Print, word for word, every line from the beginning of the listing up to and including the line with "sc.camera = cam". Pictures are to be excluded.

++++++

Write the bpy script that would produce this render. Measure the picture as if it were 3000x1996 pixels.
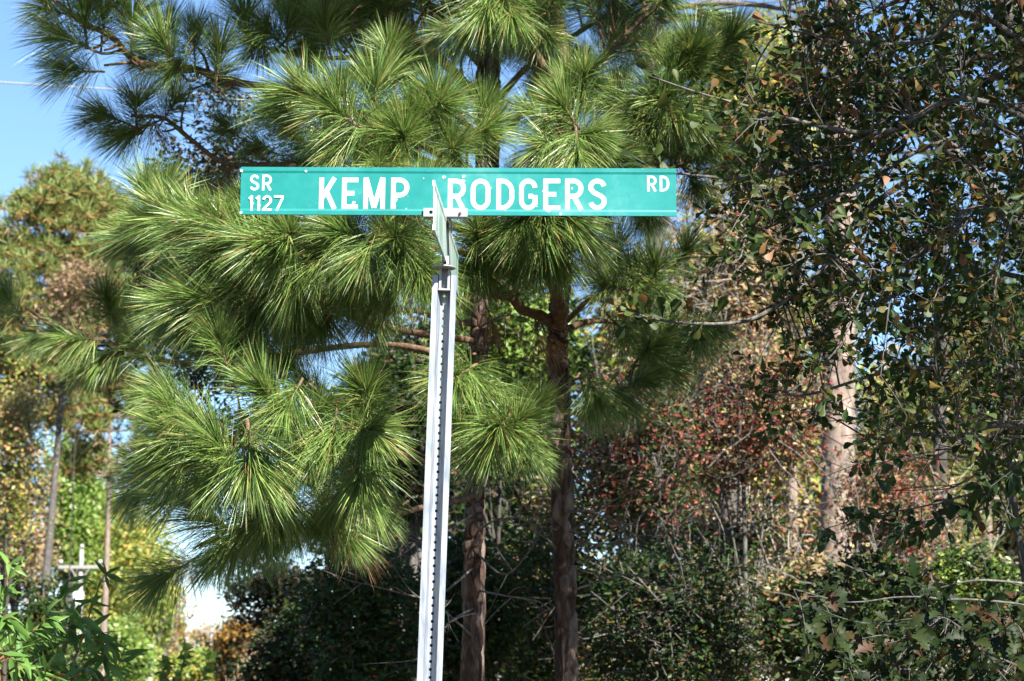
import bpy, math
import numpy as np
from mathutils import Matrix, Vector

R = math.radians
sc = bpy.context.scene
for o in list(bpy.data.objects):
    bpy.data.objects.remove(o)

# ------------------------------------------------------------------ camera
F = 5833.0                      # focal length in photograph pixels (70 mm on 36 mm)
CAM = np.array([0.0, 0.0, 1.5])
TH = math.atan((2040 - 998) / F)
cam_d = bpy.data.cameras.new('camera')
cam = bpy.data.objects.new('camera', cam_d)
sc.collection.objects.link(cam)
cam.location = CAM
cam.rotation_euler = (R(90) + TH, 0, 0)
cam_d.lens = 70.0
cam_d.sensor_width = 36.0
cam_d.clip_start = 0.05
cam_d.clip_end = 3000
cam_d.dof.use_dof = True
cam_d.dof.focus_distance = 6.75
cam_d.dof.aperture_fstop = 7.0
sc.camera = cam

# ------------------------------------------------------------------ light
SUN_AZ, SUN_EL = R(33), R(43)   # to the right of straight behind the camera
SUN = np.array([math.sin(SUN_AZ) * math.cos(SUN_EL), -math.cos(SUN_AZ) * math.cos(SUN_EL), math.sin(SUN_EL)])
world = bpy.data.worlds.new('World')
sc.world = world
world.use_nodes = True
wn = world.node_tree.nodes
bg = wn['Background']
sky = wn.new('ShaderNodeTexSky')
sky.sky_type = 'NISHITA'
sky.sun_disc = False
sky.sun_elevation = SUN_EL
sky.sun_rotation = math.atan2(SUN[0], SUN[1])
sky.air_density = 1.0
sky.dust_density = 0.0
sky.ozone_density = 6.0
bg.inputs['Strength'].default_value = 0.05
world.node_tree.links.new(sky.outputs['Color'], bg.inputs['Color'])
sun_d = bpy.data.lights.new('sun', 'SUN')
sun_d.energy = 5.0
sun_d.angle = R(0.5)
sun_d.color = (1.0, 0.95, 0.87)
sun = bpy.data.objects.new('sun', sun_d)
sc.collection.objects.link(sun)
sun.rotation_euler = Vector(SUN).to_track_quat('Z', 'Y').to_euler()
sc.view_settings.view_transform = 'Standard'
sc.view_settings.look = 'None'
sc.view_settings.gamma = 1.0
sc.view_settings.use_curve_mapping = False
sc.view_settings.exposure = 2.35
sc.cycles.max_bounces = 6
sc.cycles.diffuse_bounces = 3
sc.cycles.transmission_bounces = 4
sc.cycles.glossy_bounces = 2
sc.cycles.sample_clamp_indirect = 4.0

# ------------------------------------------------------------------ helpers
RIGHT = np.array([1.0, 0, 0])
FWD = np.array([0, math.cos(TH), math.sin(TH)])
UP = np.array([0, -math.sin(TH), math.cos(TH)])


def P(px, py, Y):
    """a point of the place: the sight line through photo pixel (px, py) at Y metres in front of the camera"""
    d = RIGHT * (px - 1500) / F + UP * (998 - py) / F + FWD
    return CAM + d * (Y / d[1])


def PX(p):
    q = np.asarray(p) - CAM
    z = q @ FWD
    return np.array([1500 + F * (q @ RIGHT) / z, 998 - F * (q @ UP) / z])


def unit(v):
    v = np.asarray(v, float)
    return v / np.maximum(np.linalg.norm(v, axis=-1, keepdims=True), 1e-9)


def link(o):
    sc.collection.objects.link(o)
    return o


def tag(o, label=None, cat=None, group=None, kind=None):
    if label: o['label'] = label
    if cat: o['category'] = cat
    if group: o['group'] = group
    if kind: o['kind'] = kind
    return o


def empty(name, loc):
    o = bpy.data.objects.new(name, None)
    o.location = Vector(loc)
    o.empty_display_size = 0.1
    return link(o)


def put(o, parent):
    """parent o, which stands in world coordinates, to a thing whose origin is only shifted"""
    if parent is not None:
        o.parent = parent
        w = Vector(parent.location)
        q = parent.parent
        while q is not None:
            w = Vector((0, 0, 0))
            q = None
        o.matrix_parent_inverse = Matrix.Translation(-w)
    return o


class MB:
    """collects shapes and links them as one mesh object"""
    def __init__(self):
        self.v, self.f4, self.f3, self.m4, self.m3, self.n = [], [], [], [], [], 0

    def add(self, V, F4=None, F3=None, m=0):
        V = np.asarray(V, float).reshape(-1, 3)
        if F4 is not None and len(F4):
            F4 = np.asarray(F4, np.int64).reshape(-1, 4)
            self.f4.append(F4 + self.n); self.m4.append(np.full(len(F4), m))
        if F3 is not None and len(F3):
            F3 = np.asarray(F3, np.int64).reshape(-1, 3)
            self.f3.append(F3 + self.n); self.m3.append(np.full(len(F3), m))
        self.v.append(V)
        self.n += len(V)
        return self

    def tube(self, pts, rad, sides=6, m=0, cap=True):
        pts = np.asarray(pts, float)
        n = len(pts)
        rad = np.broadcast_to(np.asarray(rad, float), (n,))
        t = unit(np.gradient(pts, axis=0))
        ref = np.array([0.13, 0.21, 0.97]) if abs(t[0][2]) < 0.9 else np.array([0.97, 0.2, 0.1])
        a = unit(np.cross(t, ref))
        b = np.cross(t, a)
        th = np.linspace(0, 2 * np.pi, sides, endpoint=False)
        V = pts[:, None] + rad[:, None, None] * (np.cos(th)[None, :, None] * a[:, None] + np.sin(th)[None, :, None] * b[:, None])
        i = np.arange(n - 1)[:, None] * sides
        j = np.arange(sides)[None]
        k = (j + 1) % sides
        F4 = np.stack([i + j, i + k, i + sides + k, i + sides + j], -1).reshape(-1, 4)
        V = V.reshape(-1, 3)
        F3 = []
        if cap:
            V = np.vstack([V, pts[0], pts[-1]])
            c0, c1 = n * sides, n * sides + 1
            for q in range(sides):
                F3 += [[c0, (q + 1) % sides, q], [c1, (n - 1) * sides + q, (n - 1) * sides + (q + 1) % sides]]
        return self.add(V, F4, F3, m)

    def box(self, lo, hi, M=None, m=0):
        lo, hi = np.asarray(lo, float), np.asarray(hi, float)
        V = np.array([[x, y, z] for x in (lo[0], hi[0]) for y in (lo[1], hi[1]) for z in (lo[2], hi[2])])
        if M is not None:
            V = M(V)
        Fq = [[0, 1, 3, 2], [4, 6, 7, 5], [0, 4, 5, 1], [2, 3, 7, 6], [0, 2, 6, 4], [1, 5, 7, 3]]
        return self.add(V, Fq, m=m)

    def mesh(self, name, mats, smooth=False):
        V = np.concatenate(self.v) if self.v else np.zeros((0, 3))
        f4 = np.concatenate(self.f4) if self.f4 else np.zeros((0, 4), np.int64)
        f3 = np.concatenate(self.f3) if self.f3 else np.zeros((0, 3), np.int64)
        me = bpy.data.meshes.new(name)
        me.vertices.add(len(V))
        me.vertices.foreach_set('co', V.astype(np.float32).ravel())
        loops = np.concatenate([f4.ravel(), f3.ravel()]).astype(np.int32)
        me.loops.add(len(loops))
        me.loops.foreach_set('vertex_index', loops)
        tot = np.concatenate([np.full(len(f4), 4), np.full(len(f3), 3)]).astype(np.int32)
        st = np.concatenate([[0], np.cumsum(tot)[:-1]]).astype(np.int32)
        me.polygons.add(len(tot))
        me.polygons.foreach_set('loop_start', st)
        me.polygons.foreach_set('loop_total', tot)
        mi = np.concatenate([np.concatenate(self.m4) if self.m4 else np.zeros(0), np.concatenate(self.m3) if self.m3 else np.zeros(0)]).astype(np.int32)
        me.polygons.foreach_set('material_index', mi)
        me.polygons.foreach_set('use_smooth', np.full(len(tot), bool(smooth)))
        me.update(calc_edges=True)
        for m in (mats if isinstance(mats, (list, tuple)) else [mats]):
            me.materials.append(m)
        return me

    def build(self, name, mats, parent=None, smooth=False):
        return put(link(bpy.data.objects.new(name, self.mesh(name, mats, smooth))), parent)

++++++

[WRITTEN ANSWER]:
Write the bpy script that would produce this render. Measure the picture as if it were 3000x1996 pixels.
import bpy, math
import numpy as np
from mathutils import Matrix, Vector

R = math.radians
sc = bpy.context.scene
for o in list(bpy.data.objects):
    bpy.data.objects.remove(o)

# ------------------------------------------------------------------ camera
F = 5833.0                      # focal length in photograph pixels (70 mm on 36 mm)
CAM = np.array([0.0, 0.0, 1.5])
TH = math.atan((2040 - 998) / F)
cam_d = bpy.data.cameras.new('camera')
cam = bpy.data.objects.new('camera', cam_d)
sc.collection.objects.link(cam)
cam.location = CAM
cam.rotation_euler = (R(90) + TH, 0, 0)
cam_d.lens = 70.0
cam_d.sensor_width = 36.0
cam_d.clip_start = 0.05
cam_d.clip_end = 3000
cam_d.dof.use_dof = True
cam_d.dof.focus_distance = 6.75
cam_d.dof.aperture_fstop = 7.0
sc.camera = cam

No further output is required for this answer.